About

What Werther Went Through is an updated translation of Johann Wolfgang von Goethe’s novel Die Leiden des Jungen Werther (The Sorrows or Sufferings of Young Werther, depending whom you ask).

Goethe banged the book out in two months in 1774 when he was twenty-four, coming off two brutal rounds of obsessive crushes on engaged or married women. It was an overnight bestseller across Europe and made him a superstar. (Later in life, Goethe tried to distance himself from it and regretted the shadow it cast over his more mature achievements, as Kate Beaton captures marvelously. “I bet you’re not here because of Faust.”)

Fast forward two hundred and forty years. It’s 2014, and I’m twenty-five. And I’m trying an experiment — seeing whether, with a fresh translation and a few technological tricks, I can create a version of Werther that hits as hard today as the original did two hundred and forty years ago.

I read Werther in German when I was twenty-one and, honestly, it freaked me out.
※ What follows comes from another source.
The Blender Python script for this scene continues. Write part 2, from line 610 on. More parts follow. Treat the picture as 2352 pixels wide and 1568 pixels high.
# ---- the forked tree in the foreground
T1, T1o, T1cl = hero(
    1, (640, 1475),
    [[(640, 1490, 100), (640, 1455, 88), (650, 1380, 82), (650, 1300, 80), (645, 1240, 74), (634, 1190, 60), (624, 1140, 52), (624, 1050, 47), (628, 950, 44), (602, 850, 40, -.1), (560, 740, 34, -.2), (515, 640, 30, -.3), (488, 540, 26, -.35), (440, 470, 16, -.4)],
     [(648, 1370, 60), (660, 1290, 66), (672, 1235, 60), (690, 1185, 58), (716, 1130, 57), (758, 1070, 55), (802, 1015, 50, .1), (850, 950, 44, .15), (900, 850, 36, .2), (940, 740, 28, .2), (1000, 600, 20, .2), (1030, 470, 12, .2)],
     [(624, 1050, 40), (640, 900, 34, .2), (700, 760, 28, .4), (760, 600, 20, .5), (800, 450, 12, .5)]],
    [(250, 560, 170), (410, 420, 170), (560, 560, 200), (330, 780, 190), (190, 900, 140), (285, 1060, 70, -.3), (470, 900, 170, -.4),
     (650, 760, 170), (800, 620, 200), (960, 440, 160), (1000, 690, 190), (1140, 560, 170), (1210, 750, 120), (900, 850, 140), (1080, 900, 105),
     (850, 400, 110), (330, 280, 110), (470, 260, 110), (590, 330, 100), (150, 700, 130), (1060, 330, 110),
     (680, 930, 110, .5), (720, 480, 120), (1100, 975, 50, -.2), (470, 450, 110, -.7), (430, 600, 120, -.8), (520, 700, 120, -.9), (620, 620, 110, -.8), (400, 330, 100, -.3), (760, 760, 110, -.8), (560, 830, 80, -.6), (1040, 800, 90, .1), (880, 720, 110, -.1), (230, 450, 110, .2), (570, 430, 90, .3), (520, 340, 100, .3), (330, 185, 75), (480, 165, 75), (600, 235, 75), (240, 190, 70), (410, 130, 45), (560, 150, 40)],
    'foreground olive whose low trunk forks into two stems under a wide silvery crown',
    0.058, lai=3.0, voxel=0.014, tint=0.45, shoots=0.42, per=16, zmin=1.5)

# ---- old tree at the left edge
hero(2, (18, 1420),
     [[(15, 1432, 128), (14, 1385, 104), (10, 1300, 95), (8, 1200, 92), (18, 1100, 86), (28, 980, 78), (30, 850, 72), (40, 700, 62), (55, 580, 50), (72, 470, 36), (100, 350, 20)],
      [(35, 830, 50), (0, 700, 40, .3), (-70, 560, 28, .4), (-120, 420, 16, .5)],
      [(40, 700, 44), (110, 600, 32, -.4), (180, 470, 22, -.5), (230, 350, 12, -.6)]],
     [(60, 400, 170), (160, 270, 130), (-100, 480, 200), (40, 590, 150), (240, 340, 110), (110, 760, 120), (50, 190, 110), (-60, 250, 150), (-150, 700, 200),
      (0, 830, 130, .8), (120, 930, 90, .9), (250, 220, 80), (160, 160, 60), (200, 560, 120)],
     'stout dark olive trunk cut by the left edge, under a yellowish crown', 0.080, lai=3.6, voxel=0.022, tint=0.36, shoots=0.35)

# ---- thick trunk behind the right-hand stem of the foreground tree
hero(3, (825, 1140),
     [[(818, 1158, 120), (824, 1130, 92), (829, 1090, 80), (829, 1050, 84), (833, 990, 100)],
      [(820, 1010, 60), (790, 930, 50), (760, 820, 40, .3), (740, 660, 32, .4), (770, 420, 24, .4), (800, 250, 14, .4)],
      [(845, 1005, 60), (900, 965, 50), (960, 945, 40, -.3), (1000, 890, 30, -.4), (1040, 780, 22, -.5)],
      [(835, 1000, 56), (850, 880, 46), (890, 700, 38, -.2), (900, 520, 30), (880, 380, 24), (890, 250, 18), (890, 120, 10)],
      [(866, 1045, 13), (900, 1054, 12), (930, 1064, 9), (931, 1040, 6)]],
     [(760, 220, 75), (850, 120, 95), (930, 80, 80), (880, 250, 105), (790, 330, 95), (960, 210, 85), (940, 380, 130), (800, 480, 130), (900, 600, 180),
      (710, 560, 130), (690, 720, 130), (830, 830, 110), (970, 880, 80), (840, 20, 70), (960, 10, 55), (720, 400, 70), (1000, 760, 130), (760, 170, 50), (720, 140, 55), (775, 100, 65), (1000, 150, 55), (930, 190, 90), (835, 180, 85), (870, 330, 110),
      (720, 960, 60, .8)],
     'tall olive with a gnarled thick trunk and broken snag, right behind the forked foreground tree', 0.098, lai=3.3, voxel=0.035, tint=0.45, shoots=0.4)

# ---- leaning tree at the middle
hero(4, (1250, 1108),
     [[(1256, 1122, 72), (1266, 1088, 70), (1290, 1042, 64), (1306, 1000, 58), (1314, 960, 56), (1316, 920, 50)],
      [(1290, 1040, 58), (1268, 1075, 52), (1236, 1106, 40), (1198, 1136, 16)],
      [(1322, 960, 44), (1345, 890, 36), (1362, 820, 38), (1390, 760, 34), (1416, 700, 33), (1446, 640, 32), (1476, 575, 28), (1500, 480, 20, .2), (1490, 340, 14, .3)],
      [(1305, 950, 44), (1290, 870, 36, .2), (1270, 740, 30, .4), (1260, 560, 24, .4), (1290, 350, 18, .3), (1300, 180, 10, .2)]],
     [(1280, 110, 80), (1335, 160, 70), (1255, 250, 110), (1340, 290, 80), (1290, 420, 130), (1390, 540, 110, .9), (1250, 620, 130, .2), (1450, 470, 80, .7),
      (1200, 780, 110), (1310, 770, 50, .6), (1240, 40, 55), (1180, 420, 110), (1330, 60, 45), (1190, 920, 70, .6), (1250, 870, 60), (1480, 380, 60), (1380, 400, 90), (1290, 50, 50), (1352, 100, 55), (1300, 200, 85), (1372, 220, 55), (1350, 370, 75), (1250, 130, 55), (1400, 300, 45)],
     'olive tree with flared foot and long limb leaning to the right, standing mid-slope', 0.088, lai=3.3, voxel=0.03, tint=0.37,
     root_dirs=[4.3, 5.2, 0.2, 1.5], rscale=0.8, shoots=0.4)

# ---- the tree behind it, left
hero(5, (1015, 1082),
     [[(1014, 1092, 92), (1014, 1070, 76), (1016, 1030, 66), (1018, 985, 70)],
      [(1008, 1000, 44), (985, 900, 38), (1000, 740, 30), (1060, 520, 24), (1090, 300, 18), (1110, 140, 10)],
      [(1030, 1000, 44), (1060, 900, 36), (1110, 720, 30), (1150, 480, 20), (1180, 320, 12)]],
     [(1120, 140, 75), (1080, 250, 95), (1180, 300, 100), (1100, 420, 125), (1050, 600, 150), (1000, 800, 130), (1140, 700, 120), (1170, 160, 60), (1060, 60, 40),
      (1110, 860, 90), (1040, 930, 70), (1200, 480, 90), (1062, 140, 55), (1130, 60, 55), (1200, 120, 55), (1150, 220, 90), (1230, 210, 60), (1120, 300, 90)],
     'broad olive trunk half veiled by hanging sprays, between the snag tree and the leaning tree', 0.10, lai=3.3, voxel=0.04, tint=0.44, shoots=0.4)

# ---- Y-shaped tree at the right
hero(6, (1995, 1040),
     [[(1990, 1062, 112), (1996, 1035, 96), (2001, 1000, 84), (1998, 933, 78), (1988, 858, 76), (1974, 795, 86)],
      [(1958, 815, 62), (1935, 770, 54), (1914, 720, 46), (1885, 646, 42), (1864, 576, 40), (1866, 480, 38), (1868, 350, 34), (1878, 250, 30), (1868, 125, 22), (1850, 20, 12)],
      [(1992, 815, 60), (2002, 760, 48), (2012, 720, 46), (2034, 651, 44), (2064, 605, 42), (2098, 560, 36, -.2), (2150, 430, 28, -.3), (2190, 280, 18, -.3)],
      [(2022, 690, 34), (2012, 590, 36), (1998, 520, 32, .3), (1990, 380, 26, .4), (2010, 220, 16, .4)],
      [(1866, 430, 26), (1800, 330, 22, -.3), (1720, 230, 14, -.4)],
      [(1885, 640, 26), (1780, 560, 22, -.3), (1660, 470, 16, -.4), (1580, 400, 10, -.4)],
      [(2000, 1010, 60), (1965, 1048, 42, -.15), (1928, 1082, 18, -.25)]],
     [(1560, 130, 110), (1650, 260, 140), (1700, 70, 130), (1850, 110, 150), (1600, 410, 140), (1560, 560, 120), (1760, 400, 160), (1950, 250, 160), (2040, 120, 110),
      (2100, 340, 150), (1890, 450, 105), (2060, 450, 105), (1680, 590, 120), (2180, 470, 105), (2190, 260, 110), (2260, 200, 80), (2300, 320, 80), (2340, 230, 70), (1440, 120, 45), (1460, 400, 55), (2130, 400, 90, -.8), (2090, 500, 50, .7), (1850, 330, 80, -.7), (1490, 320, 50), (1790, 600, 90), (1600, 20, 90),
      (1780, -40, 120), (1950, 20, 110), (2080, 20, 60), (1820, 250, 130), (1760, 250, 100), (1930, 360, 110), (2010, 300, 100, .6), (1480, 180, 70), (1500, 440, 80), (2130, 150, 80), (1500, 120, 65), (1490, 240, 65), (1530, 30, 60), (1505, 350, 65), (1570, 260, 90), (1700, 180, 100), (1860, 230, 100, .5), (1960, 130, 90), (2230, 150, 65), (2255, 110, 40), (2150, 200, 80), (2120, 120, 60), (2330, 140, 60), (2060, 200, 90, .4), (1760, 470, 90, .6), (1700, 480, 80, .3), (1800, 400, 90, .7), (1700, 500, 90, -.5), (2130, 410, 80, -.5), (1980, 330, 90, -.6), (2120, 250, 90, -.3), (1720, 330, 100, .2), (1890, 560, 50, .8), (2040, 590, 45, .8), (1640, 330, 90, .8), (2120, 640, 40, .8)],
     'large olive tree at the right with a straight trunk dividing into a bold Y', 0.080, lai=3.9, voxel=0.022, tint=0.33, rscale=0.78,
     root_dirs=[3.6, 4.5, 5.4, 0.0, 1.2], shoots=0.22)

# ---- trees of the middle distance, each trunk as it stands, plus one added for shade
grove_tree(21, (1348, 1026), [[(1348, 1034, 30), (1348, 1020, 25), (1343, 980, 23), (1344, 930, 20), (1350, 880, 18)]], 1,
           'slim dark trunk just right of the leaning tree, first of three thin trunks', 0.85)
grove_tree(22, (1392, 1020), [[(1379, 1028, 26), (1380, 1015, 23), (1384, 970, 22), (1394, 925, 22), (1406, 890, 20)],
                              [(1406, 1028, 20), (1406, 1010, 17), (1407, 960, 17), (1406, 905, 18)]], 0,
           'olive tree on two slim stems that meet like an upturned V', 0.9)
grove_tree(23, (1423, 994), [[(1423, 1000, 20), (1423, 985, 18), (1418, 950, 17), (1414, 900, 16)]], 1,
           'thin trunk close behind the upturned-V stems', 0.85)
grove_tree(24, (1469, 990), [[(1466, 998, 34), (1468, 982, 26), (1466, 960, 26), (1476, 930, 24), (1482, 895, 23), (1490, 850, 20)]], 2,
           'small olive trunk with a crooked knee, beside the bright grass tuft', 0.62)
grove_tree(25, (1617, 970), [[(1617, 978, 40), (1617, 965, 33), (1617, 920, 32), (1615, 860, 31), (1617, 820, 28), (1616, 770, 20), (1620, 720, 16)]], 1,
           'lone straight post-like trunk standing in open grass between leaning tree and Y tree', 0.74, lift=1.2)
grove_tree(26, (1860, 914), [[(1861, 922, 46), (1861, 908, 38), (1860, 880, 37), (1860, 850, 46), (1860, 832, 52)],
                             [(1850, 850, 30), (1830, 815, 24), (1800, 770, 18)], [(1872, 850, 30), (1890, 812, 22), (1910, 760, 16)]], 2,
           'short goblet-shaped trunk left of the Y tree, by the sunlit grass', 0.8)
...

I’d come to it expecting something impressive but stuffy; instead I found…this guy, this disturbingly recognizable guy, tearing himself to pieces over this girl he was obsessed with, borderline manic-depressive, bouncing from rhapsodic exultations about nature and rambling arguments about art and philosophy to hopeless, frenzied grasping at straws on the level of “She looked at everyone in the room but ME! Does that mean she LIKES me?!”

And the whole time, I kept thinking, This is from 1774? This could be happening right now! I mean, this IS happening right now! (I…might maybe have been coming off two rounds of obsessive crushes myself.) This is important. This is special.

Now, since I’m a good Millenial, when I find something special I want to share it. But most of my friends don’t speak German. And the only free translations online right now are the very first English translation from 1779 and the Project Gutenberg one which I’m guessing is from the 19th century.

So I figured, hey. I’m Goethe’s age. I’m young and I get this. I’m going to write a translation in updated English that my friends could read as if this were someone we knew going through this. And the idea snowballed from there: I’m going to use contemporary slang. I’m going to update the setting (changing as little as possible). I’m going to post the letters on the days they were “written”. Ah! I’m going to email the letters on the days they were written! The 1774 novel claims to reproduce letters written from 1771-72; I’ll claim these letters are from 2011-12…finally it all came together.

My hope is that, when this is all over, we’ll have two things: 1) a free translation online that young people, especially students, will find genuinely compelling; and 2) a heck of a ride for anyone who joined the email list and relived Werther’s story in real-time.

Thank you so much for reading. It’s going to be a ride.

Arden Rogow-Bales
Brooklyn, April 2014
wertherblog@gmail.com

2 thoughts on “About

  1. This is such a cool idea! I’ve read Werther about three times now and was struck by it the same you were, but the new translation you did provides a really interesting light on the text and diction!

  2. I can’t wait to receive my first letter/e-mail…. this is genious! I first heard about this book after watching the movie “The Good Girl” ….I read it and I was so drawn to poor Werther…I mean I think we’ve all gone through the same kind of heartache. Bravo!